Ticket #1001 (closed enhancement: invalid)

Opened 21 months ago

Last modified 21 months ago

special operators without macro definition

Reported by: informatimago Owned by:
Priority: minor Milestone:
Component: Compiler Version: trunk
Keywords: special-operator macro Cc:

Description

The following special operators don't have a corresponding macro definition.

ccl:nfunction 
ccl:compiler-let 
ccl::ppc-lap-function 
ccl::with-variable-c-frame 
ccl::with-c-frame 
ccl::fbind 

While the standard doesn't specify anything for special operators not in the CL package, it would still be nice if they followed the same rule as for CL macros implemented as special operators:

3.1.2.1.2.2 Macro Forms
An implementation is free to implement any macro operator as a special operator, 
but only if an equivalent definition of the macro is also provided. 

since this would ensure that portable code walkers can be written.

Change History

comment:1 Changed 21 months ago by gb

  • Status changed from new to closed
  • Resolution set to invalid

As the passage you quote states, implementations are required to provide macro definitions of things defined in the standard to be macros (e.g., MULTIPLE-VALUE-BIND) even if that operator is treated specially.

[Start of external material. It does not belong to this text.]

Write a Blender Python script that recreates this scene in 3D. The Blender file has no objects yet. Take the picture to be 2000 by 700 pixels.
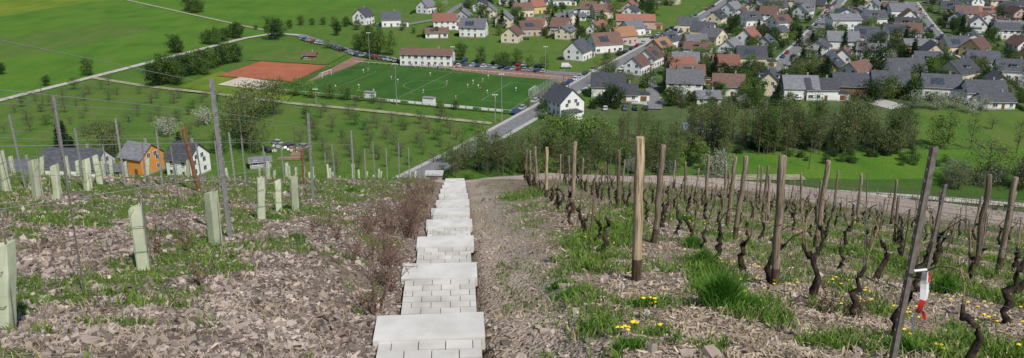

It would not make sense for an implementation to be required to provide macro definitions of things defined to be special operators (or of internal things defined to be special operators in that implementation.) What would the macro definition of GO be ? Of IF ? Of CCL::WITH-VARIABLE-C-FRAME ?

A code walker needs to use specialized knowledge of a special form's syntax and semantics in order to walk that form. This is true regardless of whether the form's operator is IF or CCL::WITH-VARIABLE-C-FRAME or a few dozen other things for which macro definitions generally aren't possible.

comment:2 Changed 21 months ago by informatimago

No, of course, I'm not expecting a macro for CL:GO.

But yes, for CCL::WITH-VARIABLE-C-FRAME.

I don't know what CCL::WITH-VARIABLE-C-FRAME, and since it's not exported, I should not know what it does, and I don't expect it to be documented. But if I write a code walker that expands macros in user code reaching eventually this special operator, how could it proceed?

Now, granted, depending on the purpose of the code walker, the degree of knowledge about this special operator will vary.

For simple uses, we only need to identify what arguments of unknown special operators are code and what are data. So a simple macro like:

(defmacro ccl::with-variable-c-frame (a b c) (ccl::call-variable-c-frame ',a (lambda () ,b ,c)))

here the code walker will know that a is data and b and c are lisp expressions needing to be walked.

Or, if the special operator creates some lexical bindings:

(defmacro ccl::with-variable-c-frame (a b c) (ccl::call-variable-c-frame',a ,b (lambda (,a) ,c)))

Here, the code walker will know that a is data, b is some expression (that it can walk), and that c is some other expression that it can walk in a lexical context where the symbol bound to a as a lexical binding.

Thus, you can always defer to an internal function, and it may not need to do anything.

For more complex uses, you may define the macro as an interpreter for the special operator, using only CL operators. This would allow more complex code walker uses, such as interpreting (or stepping) it. But even in this case, you can defer to a private function as above, only that function would implement the semantics of the special operator. (If you don't give details in a macro about the semantics of a non-standard special operator, the steppers or similar tools will just have to call the function and consider it one step).